What A Difference A University Year Makes

4:08pm Saturday 6th June 2009

By Elizabeth Norman

When I think back to the start of the year it seems really bizarre, so much of my university life has changed since September and mostly for the better. Yet it feels like just a couple of weeks ago I was moving into the house I share with two of my best friends, but now here I am a few days away from moving out and leaving that house for good. My friendship circle has changed significantly since last year, mostly growing to accommodate more people, but sadly seeing less of some of my first year companions. I’m socialising a lot more with people on my course and I cannot believe it took me so long to really bond with any of them, especially since now I find it hard imagine university life without them.

I’ve also thrown myself into other aspects of university life. I joined societies I was too shy and afraid to join in first year, particularly the philosophy and amnesty international societies. My fear seems almost stupid now and I’ve become more involved in them than I would have dreamed I’d be at the start of the year. I’m even going to be the President of the amnesty society next year, a role that fills me with both excitement and dread. My courses have also been far better than I could have hoped for. Not only have I had the chance to study subjects I love, such as political philosophy and philosophy of art, but I’ve achieved grades I would have thought impossible had someone told me about them in advance. Through my journalism course I was also offered the opportunity to write this blog, which is something I’m extremely grateful for.

Looking back though the funny thing is is that everything that has happened to me this year is everything I expected university to be from the offset. Before Christmas a friend and I took part in a philosophy focus group at the university, the question that stuck in my mind was ‘is there anything you wish anyone would have told you before you started university.’ The reason that stayed with me is because everyone who answered talked about the same thing, we all wished someone would have warned us university is not how it appears to be in the movies. You don’t get together in study groups, you do not all hang out in the library during the day and then party hard at night (although you do party hard as a student that is for sure), you don’t just get together and do something academic for fun. But after realising that university doesn’t automatically make these things happen my friend and I actually started making them happen. I think that day in the focus group sparked something within us and then we realised we had to go out and make university what we wanted it to be. We started socialising more with people on our course, we’d make time after lectures to go and sit somewhere relaxing and talk about what we’d just been learning about, we started attending the societies that most appealed to us – basically we went out and we did what we should have been doing from day one and the reward was fantastic. It might have taken over a year for me to reach where I wanted to be from the start of university but it was well worth the wait.

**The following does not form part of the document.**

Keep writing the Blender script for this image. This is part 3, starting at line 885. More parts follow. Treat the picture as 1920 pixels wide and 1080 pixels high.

And now this year is drawing to a close and I’m starting to look to the future and imagine what my final year will be like. In some ways this year has been one of the most amazing of my life and I’m really excited to see where next year will take me, but on the other hand the thought of next year brings with it a sense of dread and finality. The fact that after my third year it will be time to move is always going to be hanging around somewhere in the background. Most of my friends in third year are already at that place, yet another reason why next year does not always seem so appeal – it’s sad to think that most the third years I know, even if not very well, will no longer be here.

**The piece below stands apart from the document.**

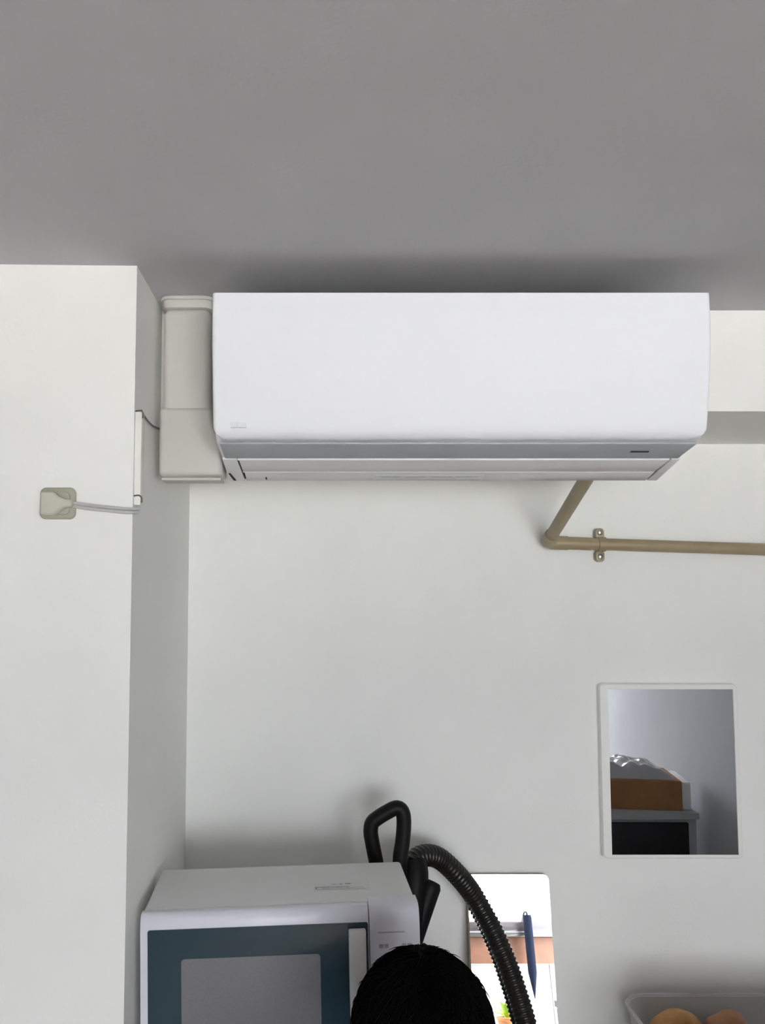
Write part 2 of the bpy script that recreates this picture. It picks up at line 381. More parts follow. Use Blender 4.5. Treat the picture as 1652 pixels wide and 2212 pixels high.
pp = [(ox0 + 0.009, zc + 0.020), (ox0 + 0.030, zc + 0.020), (ox0 + 0.038, zc + 0.011), (ox1 - 0.010, zc + 0.008), (ox1 + 0.001, zc + 0.007),
      (ox1 + 0.001, zc - 0.004), (ox1 - 0.014, zc - 0.005), (ox0 + 0.036, zc - 0.012), (ox0 + 0.028, zc - 0.017), (ox0 + 0.009, zc - 0.017)]
obj('plug_body', prism(pp, 'y', oy - 0.034, oy - 0.0125, bev=0.004, seg=3), 'plug_plastic', pg)
yc = oy - 0.018
cp = [(ox1 - 0.004, yc, zc + 0.001), P(185, 1094, 1.300), P(230, 1099, 1.303), P(270, 1103, 1.306), (X_COL - 0.004, Y_COL - 0.005, P(293, 1103, 1.31).z), (X_COL + 0.006, Y_COL + 0.006, P(293, 1101, 1.31).z), (X_COL + 0.006, Y_COL + 0.016, P(295, 1092, 1.33).z)]
for dz in (-0.0028, 0.0028):
    obj('cord', tube(spline([Vector(p) + Vector((0, 0, dz)) for p in cp], 0.004), 0.0028, 8), 'cord_grey', pg)
rz0, rz1 = P(300, 1092, 1.33).z, P(300, 890, 1.33).z
rw = thing('cable_raceway', 'thin white vertical cable raceway on the corner of the projecting wall', 'raceway', (X_COL, 1.335, rz0))
obj('cover', box(X_COL - 0.001, X_COL + 0.0105, 1.324, 1.346, rz0, rz1, bev=0.002, seg=2), 'raceway', rw)
for (py, ) in ((1075,), (893,)):
    z = P(300, py, 1.33).z
    obj('clip', tube(spline([(X_COL - 0.0005, 1.322, z + 0.002), (X_COL + 0.008, 1.322, z + 0.003), (X_COL + 0.0125, 1.323, z - 0.001), (X_COL + 0.0125, 1.323, z - 0.009)], 0.003), 0.0013, 6), 'wire_dark', rw)
obj('connection_wire', tube(spline([(X_COL + 0.006, 1.336, rz1 - 0.01), (X_COL + 0.006, 1.336, rz1 + 0.004), P(308, 893, 1.345), P(318, 908, 1.38), P(330, 920, 1.43), P(343, 926, 1.478), P(352, 927, 1.50)], 0.004), 0.0018, 8), 'wire_dark',
    label='thin dark wire arching from the raceway to the pipe duct', cat='wire')

# ------------------------------------------------------------------ drain pipe
yp = 1.863
e0, e1, e2 = P(1266, 1034, 1.56), P(1182, 1172, yp), P(1652, 1187, yp)
dirh = (e2 - e1).normalized(); far = e1 + dirh * ((X_RIGHT - 0.001 - e1.x) / dirh.x)
dp = thing('drain_pipe', 'beige plastic drain pipe running from the air conditioner along the wall', 'pipe', (e1.x, yp, e1.z - 0.02))
down = (e1 - e0).normalized()
top = e0 - down * ((e0.y - 1.542) / down.y)
obj('upper_tube', tube([top, e1 - down * 0.03], 0.0138, 24), 'beige_pipe', dp)
pts = [e1 - down * 0.045, e1 - down * 0.030, e1 - down * 0.018, e1 - down * 0.008 + dirh * 0.003, e1 + dirh * 0.010 - down * 0.001, e1 + dirh * 0.022, e1 + dirh * 0.036, e1 + dirh * 0.046]
obj('elbow', tube(spline(pts, 0.003), 0.0162, 24), 'beige_pipe', dp)
obj('horizontal_tube', tube([e1 + dirh * 0.03, far], 0.0138, 24), 'beige_pipe', dp)
obj('coupling', tube([e1 + dirh * 0.046, e1 + dirh * 0.0465, e1 + dirh * 0.100, e1 + dirh * 0.1005], lambda i, s: 0.0139 if i in (0, 3) else 0.0148, 24), 'beige_pipe', dp)
cc = e1 + dirh * ((P(1299, 1180, yp).x - e1.x) / dirh.x)
cl = obj('clamp', tube([cc - dirh * 0.009, cc - dirh * 0.0085, cc + dirh * 0.0085, cc + dirh * 0.009], lambda i, s: 0.0145 if i in (0, 3) else 0.0165, 24), 'beige_pipe', dp)
ROOTLOC[cl] = ROOTLOC[dp]
for sgn in (1, -1):
    ex = prism(rrect(cc.x - 0.010, cc.x + 0.010, cc.z + sgn * 0.026 - 0.014, cc.z + sgn * 0.026 + 0.012, 0.008), 'y', Y_BACK - 0.018, Y_BACK + 0.0005, bev=0.002, seg=2)
    obj('clamp_ear', ex, 'beige_pipe', cl)
    sc = ball((cc.x, Y_BACK - 0.018, cc.z + sgn * 0.028), (0.0065, 0.003, 0.0065), seg=16, rings=8)
    obj('screw', sc, 'steel', cl)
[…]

I guess that is life, it surprises us, sometimes it turns out better than we can expect and in some sense it will always be overshadowed by the fact that nothing is permanent, at some point we all have to move on. So when I think about next year I do not want to dwell on the fact it is my final year, instead I’d rather think about how amazing this year has been and how much it has changed my whole university experience – and personally I cannot wait to see what life is going to throw at me next.